E por isso que o Bolsa Família, o aumento do salário mínimo, as políticas de cotas, a legislação da empregada doméstica e alguns outros programas sociais são tão abominados por essa gente. Eles querem que o povo morra de fome. Querem que o povo vá tomar naquele lugar. O xingamento não é para a presidenta. É para o Brasil que a elegeu. Porque na democracia desses patifes, o voto deles teria que valer mais do que o do sertanejo ou da mulher que luta pela sobrevivência dela e dos filhos nas periferias das grandes cidades.

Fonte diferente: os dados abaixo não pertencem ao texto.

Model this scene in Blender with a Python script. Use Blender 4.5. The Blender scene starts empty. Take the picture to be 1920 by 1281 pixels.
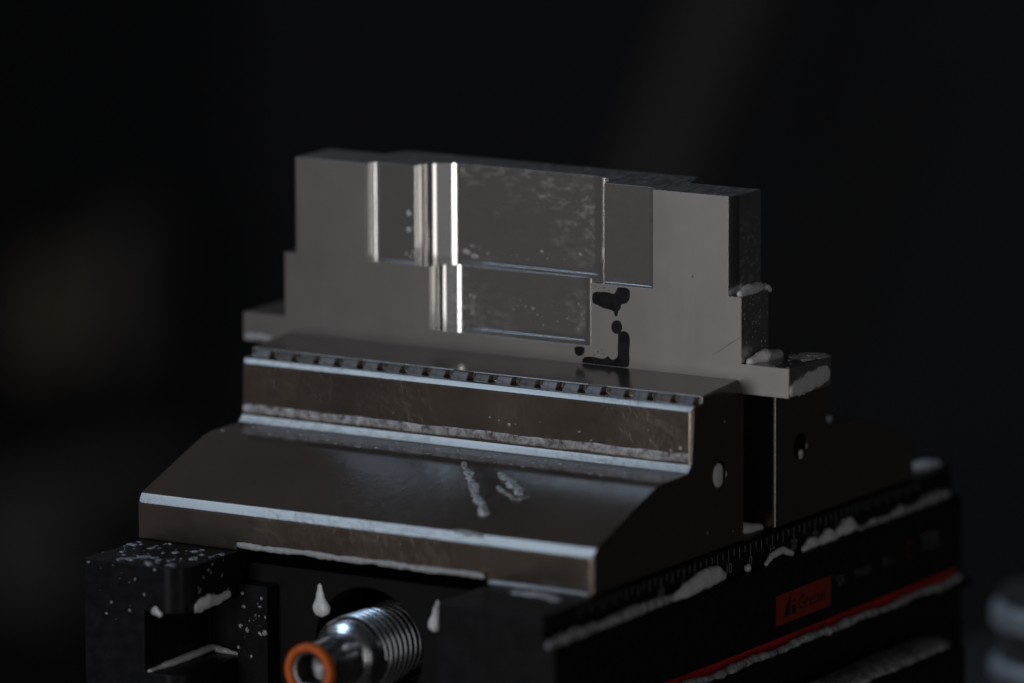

Os netos e bisnetos dos escravistas e os filhos dos que apoiaram a tortura na ditadura. É esse Brasil que nos envergonha do ponto de vista histórico que nos envergonhou ontem xingando uma presidenta legítima, uma chefe de Estado que tem atuado dentro dos limites da Constituição.

Esse Brasil precisa ser derrotado mais uma vez. Porque se o projeto petista tem seus limites e poderia ser muito melhor, o desses caras é o que há de mais asqueroso. É o vai tomar no cu."

Um comentário:

Anônimo disse...

O que Aécio e Campos ganham ao justificar as vaias e ofensas no Itaquerão?

Eduardo Campos e Aécio Neves perderam uma oportunidade dourada de exercer e estimular a civilidade em meio a um debate político eivado de ódio e intolerância.

A respeito dos xingamentos a Dilma num Itaquerão lotado de gente que daria orgulho às multidões do Coliseu, Campos poderia e deveria ter dito, entre trezentas coisas, o óbvio: isso não se faz com uma senhora.

Preferiu uma saída covarde. “Quanto às manifestações dentro do estádio, a gente sabe que há na sociedade um mau humor, uma insatisfação, que se revela nesses momentos”, afirmou. “Talvez a forma possa não ter sido a melhor de expressar esse mau humor, essa discordância, mas o fato é que vale o ditado: na vida a gente colhe o que a gente planta”.

Que diabo significa isso? Aécio apelou para o mesmo clichê: “Acho que ela colhe um pouco aquilo que plantou ao longo dos últimos anos. Alguém que governa com mau humor permanente, com enorme arrogância, sem dialogar com a sociedade brasileira, de costas para a sociedade, achando que por ter a caneta na mão tudo pode”. (Depois ele amaciou um pouco no Facebook)

É uma forma de dizer que a adversária mereceu. De certa maneira, o que eles estão informando é que, se estivessem na Arena Corinthians, provavelmente estariam berrando, ao lado da colunista social do Estadão: “Ei, Dilma, vai tomar no c…”. (Marina não se manifestou — ou, se o fez, ninguém entendeu nada, como sempre).

Aécio, em especial, sabe o que é uma vaia devastadora de um estádio e seus efeitos. Em 2008, num amistoso entre Brasil e Argentina, um Mineirão tomado começou a noite entoando “Adeus, Dunga! Adeus, Dunga”. Nas cadeiras mais caras, uma plateia formada por, entre outros, Pelé, Marco Aurélio Mello e José Alencar ainda ouviu: “Ô Maradona, vai se fo…, o Aécio cheira mais do que você”.

Esse coro não saiu nos jornais há seis anos, mas pode ser ouvido até hoje. Eduardo Campos e Aécio Neves estavam, em espírito, no meio da massa cheirosa que se reuniu no dia 12 de junho de 2014 para agir como ignóbeis. Achar que é possível tirar proveito eleitoral disso é terrivelmente tacanho.